I believe we are in one of those typical sideways moments currently.  But some sectors will do better than others.  And I think residential real estate will be the most profitable industry in which to invest right now.

If someone can buy a 3-bedroom home in Austin, Denver, Tampa etc. for the same rental outlay they are paying for an 800 square foot apartment in New York City, chances are some people are going to support the building of new homes for some time.  Others are going to move, especially to Sun Belt cities, simply because they can, and they can rent (or buy) a mansion for what they are paying now for a dinky urban apartment.

I have just purchased an ETF I discovered that hits all the high notes in terms of areas covered for the likelihood of continued homebuilding and home buying.  It is the Hoya Capital Housing ETF (NYSE:HOMZ), a mostly large- and mid-cap value ETF.  The index they follow is the Capital Housing 100 Index. The index is composed of 100 companies that collectively represent the performance of the U.S. residential housing industry. The index is designed to track total spending on housing and housing-related services across the U.S. 
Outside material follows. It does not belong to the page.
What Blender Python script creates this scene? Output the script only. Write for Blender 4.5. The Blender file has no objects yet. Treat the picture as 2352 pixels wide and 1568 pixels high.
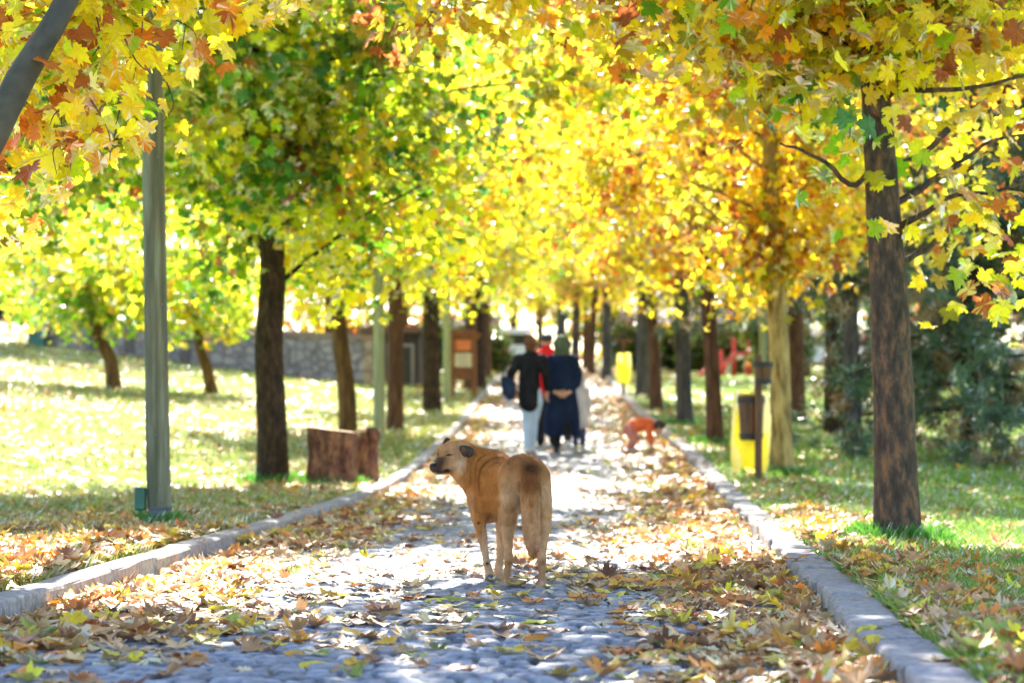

HOMZ does this by owning companies that cover the residential waterfront.  They do not just own the homebuilders, they also have in their portfolio household durables, home furnishings, general contractors and operative builders, management and development companies, residential real estate investment trusts (REITs), and firms in the real estate services sectors.  Here are their Top Five holdings—Lowe’s (NYSE:LOW), Home Depot (NYSE:HD), Lennar (NYSE:LEN), Extra Space Storage (NYSE:EXR), KB Home (NYSE:KBH):

Source: Fidelity.com

Their next 10 holdings aren't slouches either: DR Horton (NYSE:DHI), MDC (NYSE:MDC), American Homes 4 Rent (NYSE:AMH), Public Storage (NYSE:PSA), Mid-America Apartment Communities (NYSE:MAA), NVR (NYSE:NVR), Equity Residential (NYSE:EQR), Camden Property Trust (NYSE:CPT), Invitation Homes (NYSE:INVH) and Sun Communities (NYSE:SUI) …

Source: Fidelity.com

And please notice how their metrics compare to the asset classes represented in their portfolio:

Source: Fidelity.com

If you prefer individual holdings, I am also purchasing shares of a Canada-listed company that has as its portfolio significant apartment holdings in the US Sun Belt area, specifically key cities in Texas as well as some in Oklahoma City and Little Rock.  The company is BSR Realty Investment Trust (OTC:BSRTF if purchased in the US). It closed yesterday at $12.50.

I especially like the valuation metrics of BSRTF.  I think it has been lagging—so far—behind the price appreciation of US apartment REITs mostly because, as a US company which has chosen as its primary listing the Toronto Exchange in Canada (where it trades under the ticker HOM), they are overlooked.  

Why is it overlooked?  After all, Toyota is a Japanese company, yet we buy their shares.  Nestle is a Swiss company, but we buy their shares.  I believe as this one becomes better known it too will rise in value.

BSR is my way of enjoying growth in apartment rentals for those currently unable to buy, those relocating to a new city or those who prefer community apartment living for its convenience.

Interestingly, while BSR is listed on the Toronto Exchange as a primary listing, it is headquartered in the historic Union Station in downtown Little Rock, Arkansas.  The management team knows the Texas-Arkansas-Oklahoma triangle especially well.

And yet, the company’s shares have barely moved in the past year.  22% in a year is excellent for an apartment REIT in normal times, but competitors have been double that in these unusual times. This one is still eminently buyable.

BSRTF’s FFO (Funds From Operations) is 18 and it yields 4.25%. As always, it’s the Quiet Ones that often have the greatest potential for surprise.

Disclosure:  Unless you are a client of Stanford Wealth Management, I do not know your personal financial situation. Therefore, I offer my opinions above for your due diligence and not as advice to buy or sell specific securities.